Frankenstein Final Thoughts: Conflict between emotion and reason PT 3

However, as the novel progresses, Victor is driven to borderline insanity by his lust for revenge against the monster.

Victor himself cuts himself from society and commits himself to an animalistic obsession to revenge his family and friends by killing the monster, and the monster likewise contains its cold hearted cruelty that it displayed all throughout the novel. As each of Victor’s family members and friends gets slain by the monster, he becomes more and more inhumane.

“On perceiving me, the stranger addressed me in English, although with a foreign accent. ‘Before I come on board your vessel,’ said he, ‘will you have the kindness to inform me whither you are bound?’ You may conceive my astonishment on hearing such a question addressed to me from a man on the brink of destruction… his limbs were nearly frozen, and his body dreadfully emaciated by fatigue and suffering. I never saw a man in so wretched a condition.” (9)

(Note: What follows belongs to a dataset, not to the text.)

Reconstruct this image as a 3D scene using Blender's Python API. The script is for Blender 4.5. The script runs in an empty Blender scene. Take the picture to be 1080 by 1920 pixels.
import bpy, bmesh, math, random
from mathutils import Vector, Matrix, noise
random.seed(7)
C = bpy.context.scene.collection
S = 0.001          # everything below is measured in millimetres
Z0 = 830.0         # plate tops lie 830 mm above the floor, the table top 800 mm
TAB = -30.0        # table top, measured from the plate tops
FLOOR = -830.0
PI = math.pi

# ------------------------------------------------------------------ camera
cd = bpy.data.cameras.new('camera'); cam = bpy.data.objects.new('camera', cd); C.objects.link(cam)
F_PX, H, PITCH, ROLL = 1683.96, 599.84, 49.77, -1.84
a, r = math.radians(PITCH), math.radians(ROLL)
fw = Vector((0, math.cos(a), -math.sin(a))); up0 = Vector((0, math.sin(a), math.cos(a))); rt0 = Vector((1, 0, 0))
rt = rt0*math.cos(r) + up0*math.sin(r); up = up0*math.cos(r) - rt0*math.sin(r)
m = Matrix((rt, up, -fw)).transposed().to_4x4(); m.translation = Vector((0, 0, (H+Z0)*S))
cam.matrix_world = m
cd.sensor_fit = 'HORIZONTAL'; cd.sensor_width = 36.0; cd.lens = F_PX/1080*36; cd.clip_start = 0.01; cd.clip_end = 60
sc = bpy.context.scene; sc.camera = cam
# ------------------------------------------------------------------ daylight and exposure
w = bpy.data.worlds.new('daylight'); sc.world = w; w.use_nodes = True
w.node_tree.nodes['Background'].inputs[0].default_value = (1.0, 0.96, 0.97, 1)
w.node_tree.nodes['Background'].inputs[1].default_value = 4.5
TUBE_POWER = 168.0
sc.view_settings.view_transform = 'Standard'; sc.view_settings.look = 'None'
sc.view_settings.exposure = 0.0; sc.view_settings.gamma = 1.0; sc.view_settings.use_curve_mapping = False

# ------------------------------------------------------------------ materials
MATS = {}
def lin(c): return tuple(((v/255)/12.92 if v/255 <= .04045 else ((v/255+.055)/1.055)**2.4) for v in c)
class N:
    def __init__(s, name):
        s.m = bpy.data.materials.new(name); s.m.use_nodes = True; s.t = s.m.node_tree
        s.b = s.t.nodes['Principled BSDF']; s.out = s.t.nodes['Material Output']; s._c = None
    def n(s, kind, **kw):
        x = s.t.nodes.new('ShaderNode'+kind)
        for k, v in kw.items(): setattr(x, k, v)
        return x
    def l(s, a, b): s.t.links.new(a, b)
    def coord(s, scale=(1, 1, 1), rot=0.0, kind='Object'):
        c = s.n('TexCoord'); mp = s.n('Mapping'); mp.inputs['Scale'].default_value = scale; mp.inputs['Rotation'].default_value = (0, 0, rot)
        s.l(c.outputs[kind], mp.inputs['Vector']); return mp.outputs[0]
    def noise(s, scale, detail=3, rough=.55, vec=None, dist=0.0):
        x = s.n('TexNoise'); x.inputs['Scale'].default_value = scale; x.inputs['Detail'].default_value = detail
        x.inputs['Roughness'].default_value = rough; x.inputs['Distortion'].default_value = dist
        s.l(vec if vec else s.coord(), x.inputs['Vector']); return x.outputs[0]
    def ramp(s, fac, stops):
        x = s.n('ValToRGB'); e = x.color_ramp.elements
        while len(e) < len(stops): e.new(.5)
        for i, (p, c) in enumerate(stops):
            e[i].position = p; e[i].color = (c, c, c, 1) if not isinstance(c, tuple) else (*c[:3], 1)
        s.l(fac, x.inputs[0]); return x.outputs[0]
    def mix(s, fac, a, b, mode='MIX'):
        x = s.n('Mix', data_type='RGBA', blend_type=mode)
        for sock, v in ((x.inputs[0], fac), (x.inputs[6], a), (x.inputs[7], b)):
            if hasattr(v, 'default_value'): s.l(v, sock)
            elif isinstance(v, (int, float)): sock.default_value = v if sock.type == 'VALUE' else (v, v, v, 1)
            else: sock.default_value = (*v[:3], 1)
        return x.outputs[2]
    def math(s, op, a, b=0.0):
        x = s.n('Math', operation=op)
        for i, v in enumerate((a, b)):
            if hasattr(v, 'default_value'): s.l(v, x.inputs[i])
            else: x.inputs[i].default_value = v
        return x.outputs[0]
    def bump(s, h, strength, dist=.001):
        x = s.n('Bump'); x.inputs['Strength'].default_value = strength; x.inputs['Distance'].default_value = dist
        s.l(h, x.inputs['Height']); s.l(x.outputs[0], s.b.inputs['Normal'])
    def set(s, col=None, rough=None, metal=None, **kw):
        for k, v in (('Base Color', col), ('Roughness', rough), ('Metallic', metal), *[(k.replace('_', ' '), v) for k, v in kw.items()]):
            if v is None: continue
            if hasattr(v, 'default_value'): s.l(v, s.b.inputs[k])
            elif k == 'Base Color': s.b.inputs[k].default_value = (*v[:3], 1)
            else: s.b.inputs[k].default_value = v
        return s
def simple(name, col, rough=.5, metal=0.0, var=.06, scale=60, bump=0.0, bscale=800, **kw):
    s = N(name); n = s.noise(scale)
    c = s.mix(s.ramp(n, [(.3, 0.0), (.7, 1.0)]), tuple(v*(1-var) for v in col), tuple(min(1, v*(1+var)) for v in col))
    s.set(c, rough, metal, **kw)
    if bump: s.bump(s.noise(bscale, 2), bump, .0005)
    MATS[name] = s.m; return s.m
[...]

When the final state of Victor is showcased to the reader, Victor is clearly destroyed– both inside and outside. He transitions from an aspiring scientist  to a broken man consumed by his emotions, and motivated by revenge. Victor has himself become an unrecognizable monster who is no longer truly human, and not intrinsically different from the creature he is seeking. Shelley clearly demonstrates this from the first chapter of the novel, showcasing Victor’s ragged appearance, as well as his animalistic determination to follow his creation.